== SUPPLIED DATA
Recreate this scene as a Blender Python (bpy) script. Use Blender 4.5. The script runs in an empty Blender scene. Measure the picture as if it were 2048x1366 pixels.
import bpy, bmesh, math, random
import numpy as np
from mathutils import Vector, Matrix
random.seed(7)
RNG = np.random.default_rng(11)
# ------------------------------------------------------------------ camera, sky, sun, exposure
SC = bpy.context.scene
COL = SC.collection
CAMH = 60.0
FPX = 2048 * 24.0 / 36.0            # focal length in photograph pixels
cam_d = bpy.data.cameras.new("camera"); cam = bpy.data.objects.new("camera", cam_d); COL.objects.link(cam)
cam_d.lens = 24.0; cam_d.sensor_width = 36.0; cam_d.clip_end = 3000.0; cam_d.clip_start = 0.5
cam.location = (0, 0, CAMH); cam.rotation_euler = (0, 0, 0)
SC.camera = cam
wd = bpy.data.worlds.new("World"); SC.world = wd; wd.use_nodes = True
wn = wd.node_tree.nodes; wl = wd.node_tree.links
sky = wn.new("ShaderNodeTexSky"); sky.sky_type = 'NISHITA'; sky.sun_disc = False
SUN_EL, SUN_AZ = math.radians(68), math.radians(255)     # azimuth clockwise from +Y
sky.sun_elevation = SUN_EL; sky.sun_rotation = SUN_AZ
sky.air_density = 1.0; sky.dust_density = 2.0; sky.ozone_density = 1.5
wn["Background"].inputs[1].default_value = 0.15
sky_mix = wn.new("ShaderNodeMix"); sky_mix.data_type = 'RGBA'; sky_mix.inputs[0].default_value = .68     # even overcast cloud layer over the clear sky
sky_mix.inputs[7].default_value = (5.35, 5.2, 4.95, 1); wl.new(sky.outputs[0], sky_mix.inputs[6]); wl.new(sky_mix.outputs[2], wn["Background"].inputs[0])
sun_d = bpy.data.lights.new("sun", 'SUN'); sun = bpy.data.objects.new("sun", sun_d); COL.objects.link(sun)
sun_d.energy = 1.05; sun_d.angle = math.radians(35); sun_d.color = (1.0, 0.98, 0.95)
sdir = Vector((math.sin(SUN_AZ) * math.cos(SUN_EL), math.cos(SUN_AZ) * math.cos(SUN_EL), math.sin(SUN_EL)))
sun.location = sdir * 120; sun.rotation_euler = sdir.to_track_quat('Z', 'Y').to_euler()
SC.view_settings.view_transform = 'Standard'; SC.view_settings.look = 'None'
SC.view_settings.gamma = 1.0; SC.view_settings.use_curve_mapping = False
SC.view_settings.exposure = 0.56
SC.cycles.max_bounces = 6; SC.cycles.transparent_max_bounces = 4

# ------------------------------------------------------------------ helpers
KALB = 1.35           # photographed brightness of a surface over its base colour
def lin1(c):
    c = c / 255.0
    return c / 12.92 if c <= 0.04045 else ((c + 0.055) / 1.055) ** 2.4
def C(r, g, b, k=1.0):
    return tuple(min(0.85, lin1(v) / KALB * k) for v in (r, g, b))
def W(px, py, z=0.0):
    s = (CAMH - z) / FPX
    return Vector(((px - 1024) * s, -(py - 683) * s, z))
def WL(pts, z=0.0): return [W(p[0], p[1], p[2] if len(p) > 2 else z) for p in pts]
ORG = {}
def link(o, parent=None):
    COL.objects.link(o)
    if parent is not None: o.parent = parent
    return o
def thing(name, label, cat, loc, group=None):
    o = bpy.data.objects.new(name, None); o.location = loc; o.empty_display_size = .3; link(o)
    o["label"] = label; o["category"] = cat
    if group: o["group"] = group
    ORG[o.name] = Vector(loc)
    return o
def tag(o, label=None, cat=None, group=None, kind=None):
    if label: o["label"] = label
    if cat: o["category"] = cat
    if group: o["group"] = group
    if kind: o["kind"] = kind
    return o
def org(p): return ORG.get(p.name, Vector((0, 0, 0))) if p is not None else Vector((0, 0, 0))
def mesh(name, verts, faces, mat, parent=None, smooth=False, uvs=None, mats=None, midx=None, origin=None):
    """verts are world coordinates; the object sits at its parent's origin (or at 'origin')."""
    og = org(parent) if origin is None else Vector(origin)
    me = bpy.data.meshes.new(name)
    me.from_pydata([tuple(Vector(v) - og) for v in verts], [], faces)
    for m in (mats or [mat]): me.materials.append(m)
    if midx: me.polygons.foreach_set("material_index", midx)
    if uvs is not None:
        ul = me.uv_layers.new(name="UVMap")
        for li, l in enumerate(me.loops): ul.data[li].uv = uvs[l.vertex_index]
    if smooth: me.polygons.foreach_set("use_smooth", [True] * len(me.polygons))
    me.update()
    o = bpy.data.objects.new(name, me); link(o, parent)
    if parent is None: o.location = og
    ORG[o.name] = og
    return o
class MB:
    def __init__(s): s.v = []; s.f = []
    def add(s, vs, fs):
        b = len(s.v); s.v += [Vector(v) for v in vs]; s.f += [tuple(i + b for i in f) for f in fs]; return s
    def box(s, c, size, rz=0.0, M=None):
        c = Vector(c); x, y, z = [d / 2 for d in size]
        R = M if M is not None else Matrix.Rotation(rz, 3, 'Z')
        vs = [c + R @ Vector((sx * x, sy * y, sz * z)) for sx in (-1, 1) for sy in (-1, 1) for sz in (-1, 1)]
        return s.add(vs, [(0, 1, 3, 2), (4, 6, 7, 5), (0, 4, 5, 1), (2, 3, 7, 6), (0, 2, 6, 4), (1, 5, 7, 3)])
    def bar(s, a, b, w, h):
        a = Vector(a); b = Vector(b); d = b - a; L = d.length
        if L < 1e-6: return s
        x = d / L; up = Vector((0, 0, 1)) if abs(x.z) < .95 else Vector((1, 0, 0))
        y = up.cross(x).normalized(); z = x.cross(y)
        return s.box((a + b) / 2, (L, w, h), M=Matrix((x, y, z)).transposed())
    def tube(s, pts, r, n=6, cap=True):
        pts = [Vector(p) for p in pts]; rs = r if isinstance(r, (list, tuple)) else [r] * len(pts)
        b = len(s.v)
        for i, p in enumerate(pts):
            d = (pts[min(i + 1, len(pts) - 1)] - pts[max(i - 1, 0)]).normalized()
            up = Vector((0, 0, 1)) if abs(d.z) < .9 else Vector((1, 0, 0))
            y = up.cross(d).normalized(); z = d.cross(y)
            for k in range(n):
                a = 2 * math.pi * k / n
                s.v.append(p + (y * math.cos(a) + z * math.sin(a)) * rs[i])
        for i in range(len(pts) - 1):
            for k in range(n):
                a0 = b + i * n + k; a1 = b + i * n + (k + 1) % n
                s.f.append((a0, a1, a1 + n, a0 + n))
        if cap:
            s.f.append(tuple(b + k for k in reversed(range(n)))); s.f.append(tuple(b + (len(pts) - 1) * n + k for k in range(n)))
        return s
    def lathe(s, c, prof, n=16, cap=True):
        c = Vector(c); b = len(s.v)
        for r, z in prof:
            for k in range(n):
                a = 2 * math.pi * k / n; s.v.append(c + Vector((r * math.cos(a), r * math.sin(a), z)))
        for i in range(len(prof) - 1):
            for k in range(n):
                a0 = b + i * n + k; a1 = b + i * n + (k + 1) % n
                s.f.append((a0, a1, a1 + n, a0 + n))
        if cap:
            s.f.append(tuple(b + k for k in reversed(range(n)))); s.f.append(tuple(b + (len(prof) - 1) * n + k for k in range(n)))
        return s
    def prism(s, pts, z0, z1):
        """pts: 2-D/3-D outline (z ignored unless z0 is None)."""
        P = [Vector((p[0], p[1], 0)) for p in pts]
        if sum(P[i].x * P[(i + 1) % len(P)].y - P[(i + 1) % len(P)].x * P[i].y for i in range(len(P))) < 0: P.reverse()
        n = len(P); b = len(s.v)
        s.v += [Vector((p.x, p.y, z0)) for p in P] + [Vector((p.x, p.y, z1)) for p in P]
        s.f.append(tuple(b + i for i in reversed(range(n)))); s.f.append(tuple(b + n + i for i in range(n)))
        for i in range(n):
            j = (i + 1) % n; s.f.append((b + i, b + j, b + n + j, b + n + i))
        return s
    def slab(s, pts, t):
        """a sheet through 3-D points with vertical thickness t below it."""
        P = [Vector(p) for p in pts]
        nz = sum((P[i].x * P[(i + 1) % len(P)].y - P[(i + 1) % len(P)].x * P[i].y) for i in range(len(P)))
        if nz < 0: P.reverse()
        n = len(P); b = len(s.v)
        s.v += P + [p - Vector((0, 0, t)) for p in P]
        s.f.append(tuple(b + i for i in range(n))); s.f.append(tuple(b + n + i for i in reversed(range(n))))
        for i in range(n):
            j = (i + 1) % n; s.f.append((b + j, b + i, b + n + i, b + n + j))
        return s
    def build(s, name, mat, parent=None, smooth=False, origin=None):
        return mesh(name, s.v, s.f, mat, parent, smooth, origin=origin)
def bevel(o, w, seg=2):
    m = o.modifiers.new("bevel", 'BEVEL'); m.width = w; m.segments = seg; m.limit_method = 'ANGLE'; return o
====
TASK –
Pick out each line in the material containing "scene".

SOLUTION TO THIS EXERCISE –
Recreate this scene as a Blender Python (bpy) script. Use Blender 4.5. The script runs in an empty Blender scene. Measure the picture as if it were 2048x1366 pixels.
SC = bpy.context.scene